### SUPPLIED DATA
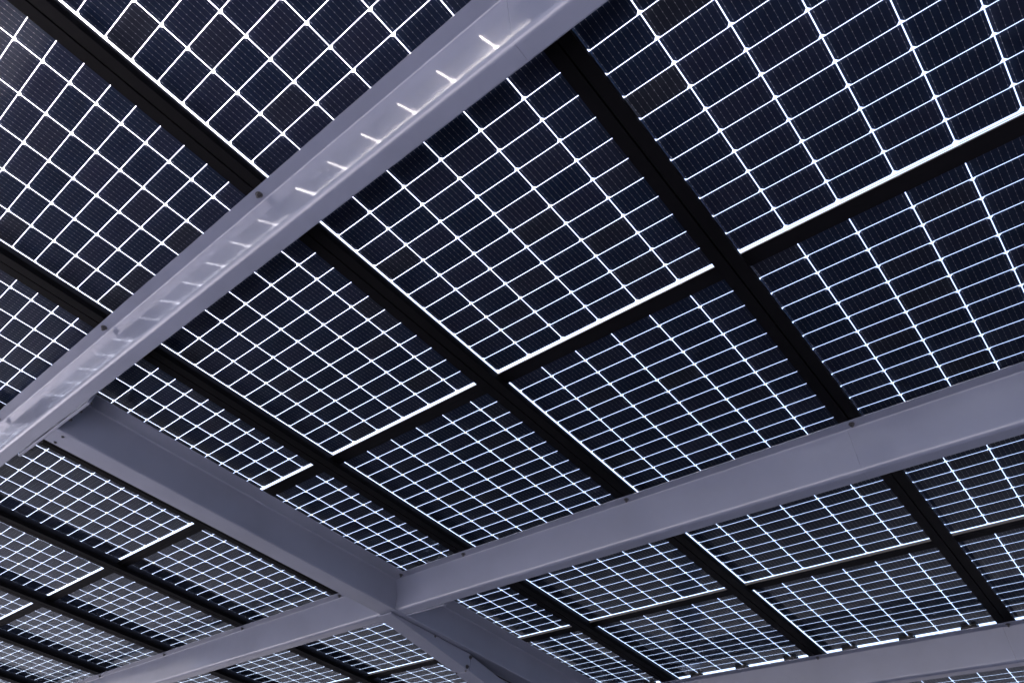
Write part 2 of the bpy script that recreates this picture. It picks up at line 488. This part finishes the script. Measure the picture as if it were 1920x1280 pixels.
# ------------------------------------------------------------------ support arm dropping away below the girder
t = thing('support_arm', 'grey steel arm dropping away from under the forked joint beside a dark wedge gap', 'support arm', (-1.745, 1.05, 0))
bm = bmesh.new()
def hexa(bm, x0, x1, ya, za0, za1, yb, zb0, zb1):
    v = [bm.verts.new(p) for p in ((x0,ya,za0),(x1,ya,za0),(x1,yb,zb0),(x0,yb,zb0),(x0,ya,za1),(x1,ya,za1),(x1,yb,zb1),(x0,yb,zb1))]
    for f in ((0,3,2,1),(4,5,6,7),(0,1,5,4),(1,2,6,5),(2,3,7,6),(3,0,4,7)):
        bm.faces.new([v[i] for i in f])
hexa(bm, -0.062, 0.055, 0.0, -0.2500, -0.2412, 0.6950, -0.3420, -0.2412)
bmesh.ops.bevel(bm, geom=bm.edges[:], offset=0.002, segments=1, affect='EDGES')
obj('haunch', finish(bm, 'haunch', DULL), t)
bm = bmesh.new()
hexa(bm, -0.062, 0.055, 0.6980, -0.3420, -0.2480, 3.55, -0.7900, -0.6950)
bmesh.ops.bevel(bm, geom=bm.edges[:], offset=0.002, segments=1, affect='EDGES')
obj('arm_tube', finish(bm, 'arm_tube', DULL), t)
bm = bmesh.new(); hexa(bm, -0.061, -0.055, 0.70, -0.26, -0.2385, 1.9, -0.46, -0.2385)
obj('light_block_plate', finish(bm, 'light_block_plate', DULL), t)  # plate added to keep side light out of the wedge gap
def abolt(x, y, z, rot=None, me=ME_BOLT):
    o = obj('bolt', me, t); o.location = (x, y, z)
    if rot: o.rotation_euler = rot
abolt(0.0552, 0.690, -0.262, (0, -math.pi/2, 0)); abolt(0.0552, 0.672, -0.325, (0, -math.pi/2, 0))
abolt(0.035, 0.685, -0.3412, None, ME_CLIP); abolt(-0.045, 0.687, -0.3415, None, ME_CLIP)
abolt(0.0552, 0.370, -0.248, (0, -math.pi/2, 0), ME_CLIP)

# steel post that carries the arm, standing on the ground
t = thing('steel_post', 'grey steel post under the far end of the support arm', 'post', (-1.745, 4.60, 0))
wpos = M @ Vector((-1.745, 4.60, -0.74))
t.matrix_world = Matrix.Translation((wpos.x, wpos.y, 0))
bm = bmesh.new(); box(bm, -0.10, 0.10, -0.10, 0.10, 0.015, wpos.z+0.05)
bmesh.ops.bevel(bm, geom=bm.edges[:], offset=0.008, segments=2, affect='EDGES')
obj('shaft', finish(bm, 'shaft', DULL), t)
bm = bmesh.new(); box(bm, -0.2, 0.2, -0.2, 0.2, 0.0, 0.0148)
obj('base_plate', finish(bm, 'base_plate', DULL), t)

### GOAL
Go through the material and copy out every line with "that" in it.

### EXERCISE OUTPUT
Write part 2 of the bpy script that recreates this picture. It picks up at line 488. This part finishes the script. Measure the picture as if it were 1920x1280 pixels.
# steel post that carries the arm, standing on the ground